As for my last point, that the “The great plains used to be a giant forest. The Indians burnt it to the ground to hunt buffalo” contains some hyperbole (let’s not hear much from DeLong protesting hyperbole, please) but it’s a basically sound point. I suggest DeLong pick up a copy of The Ecological Indian, Myth and History by Shepard Krech. He writes, “The evidence that Indians lit fires that then were allowed to burn destructively and without regard to ecological consequences is abundant.” He has a whole chapter simply called “Fire.”

“By the time Europeans arrived, North American was a manipulated continent,” Krech continues. “Indians had long since altered the landscape by burning or clearing woodland for farming and fuel. Despite European images of an untouched Eden, this nature was cultural not virgin, anthropogenic not primeval, and nowhere is this more evident than in the Indian use of fire.”
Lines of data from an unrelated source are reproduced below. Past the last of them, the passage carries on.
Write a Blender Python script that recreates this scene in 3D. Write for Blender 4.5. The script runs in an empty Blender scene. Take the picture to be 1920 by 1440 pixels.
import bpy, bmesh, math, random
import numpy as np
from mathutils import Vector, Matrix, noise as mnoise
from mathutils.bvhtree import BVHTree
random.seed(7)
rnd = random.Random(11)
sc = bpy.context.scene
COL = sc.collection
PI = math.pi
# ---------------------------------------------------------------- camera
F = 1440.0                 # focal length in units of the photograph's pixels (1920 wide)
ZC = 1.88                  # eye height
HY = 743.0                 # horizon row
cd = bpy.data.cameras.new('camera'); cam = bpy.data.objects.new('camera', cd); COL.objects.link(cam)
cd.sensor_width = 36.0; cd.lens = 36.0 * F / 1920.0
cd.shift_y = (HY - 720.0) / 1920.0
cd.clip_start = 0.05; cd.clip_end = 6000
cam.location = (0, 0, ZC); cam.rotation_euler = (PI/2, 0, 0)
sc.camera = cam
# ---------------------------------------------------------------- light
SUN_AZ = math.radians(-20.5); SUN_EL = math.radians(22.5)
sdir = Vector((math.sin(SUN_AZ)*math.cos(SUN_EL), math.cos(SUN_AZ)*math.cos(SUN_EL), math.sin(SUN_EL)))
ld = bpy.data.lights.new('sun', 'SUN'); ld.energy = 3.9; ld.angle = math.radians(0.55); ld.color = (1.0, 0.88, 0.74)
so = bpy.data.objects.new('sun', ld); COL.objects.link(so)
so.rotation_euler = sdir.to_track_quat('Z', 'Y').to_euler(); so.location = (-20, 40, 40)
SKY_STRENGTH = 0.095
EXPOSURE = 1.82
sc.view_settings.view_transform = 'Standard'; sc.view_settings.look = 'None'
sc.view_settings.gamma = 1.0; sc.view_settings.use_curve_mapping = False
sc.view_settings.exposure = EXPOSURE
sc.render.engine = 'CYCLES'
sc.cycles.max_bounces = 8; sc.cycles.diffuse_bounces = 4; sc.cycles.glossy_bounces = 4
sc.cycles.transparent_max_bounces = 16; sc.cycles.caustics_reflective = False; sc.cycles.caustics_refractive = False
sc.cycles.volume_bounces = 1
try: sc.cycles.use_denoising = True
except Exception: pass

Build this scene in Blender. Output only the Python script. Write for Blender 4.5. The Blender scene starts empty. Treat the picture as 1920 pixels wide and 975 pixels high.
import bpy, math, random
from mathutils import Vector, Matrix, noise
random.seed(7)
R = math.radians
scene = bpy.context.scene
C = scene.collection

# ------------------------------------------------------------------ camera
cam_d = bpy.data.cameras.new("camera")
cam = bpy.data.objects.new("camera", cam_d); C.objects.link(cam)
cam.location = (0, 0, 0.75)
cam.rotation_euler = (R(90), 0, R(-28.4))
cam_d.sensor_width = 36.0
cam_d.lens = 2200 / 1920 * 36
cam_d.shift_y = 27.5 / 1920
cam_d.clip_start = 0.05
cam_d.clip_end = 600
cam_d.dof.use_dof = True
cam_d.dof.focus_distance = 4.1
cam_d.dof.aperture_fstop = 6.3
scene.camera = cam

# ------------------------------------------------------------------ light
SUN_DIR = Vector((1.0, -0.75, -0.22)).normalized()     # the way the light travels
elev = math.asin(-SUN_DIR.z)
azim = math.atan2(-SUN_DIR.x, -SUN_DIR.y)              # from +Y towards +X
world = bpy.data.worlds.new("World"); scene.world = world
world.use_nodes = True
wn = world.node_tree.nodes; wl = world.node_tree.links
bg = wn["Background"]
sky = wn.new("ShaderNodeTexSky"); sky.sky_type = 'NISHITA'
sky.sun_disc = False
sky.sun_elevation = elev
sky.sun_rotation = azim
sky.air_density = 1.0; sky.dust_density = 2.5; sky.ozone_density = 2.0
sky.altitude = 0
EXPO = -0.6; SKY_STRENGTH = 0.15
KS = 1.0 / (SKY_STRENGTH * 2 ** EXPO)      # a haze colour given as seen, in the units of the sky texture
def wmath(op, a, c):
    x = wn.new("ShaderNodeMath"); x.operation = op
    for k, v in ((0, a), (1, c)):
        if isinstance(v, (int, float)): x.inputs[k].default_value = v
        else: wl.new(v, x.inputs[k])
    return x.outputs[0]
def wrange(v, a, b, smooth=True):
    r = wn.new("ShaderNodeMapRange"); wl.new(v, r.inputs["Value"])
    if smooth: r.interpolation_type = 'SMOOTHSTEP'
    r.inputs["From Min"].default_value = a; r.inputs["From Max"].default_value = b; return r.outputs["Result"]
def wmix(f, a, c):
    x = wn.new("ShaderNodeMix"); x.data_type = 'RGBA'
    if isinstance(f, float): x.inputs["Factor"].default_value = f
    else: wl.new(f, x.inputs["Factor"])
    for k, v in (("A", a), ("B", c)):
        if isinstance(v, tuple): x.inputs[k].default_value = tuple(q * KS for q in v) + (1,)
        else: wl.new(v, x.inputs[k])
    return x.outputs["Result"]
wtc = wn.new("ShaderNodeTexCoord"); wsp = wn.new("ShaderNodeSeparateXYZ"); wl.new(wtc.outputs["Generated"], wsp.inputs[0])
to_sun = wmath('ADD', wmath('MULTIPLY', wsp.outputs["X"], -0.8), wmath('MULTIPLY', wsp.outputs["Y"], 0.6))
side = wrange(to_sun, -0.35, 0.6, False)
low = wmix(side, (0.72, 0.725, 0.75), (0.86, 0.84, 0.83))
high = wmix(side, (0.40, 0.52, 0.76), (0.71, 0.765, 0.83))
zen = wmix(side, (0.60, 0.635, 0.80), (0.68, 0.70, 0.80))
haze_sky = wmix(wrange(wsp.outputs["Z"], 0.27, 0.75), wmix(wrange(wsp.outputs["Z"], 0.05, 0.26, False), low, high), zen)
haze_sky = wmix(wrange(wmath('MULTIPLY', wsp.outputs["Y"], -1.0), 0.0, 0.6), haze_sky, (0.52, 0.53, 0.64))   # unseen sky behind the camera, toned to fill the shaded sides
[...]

Charles Mann in his wonderful book 1491: New Revelations of the Americas Before Columbus writes at length about the profound transformation of the American environment wrought by native Americans. Here is a sample passage:

Indian fire had its greatest impact in the middle of the continent, which Native Americans transformed into a prodigious game farm. Native Americans burned the Great Plains and Midwest prairies so much and so often they increased their extent; in all probability, a substantial portion of the giant grassland celebrated by cowboys was established and maintained by the people who arrived there first. “When Lewis and Clark headed west from [St. Louis],” wrote ethologist Dale Lott, “they were exploring not a wilderness but a vast pasture managed by and for Native Americans.”[Emphasis mine]

I guess these guys are equal competitors for the title of “stupidest man alive.” The only shame is that the judge of the contest is ineligible.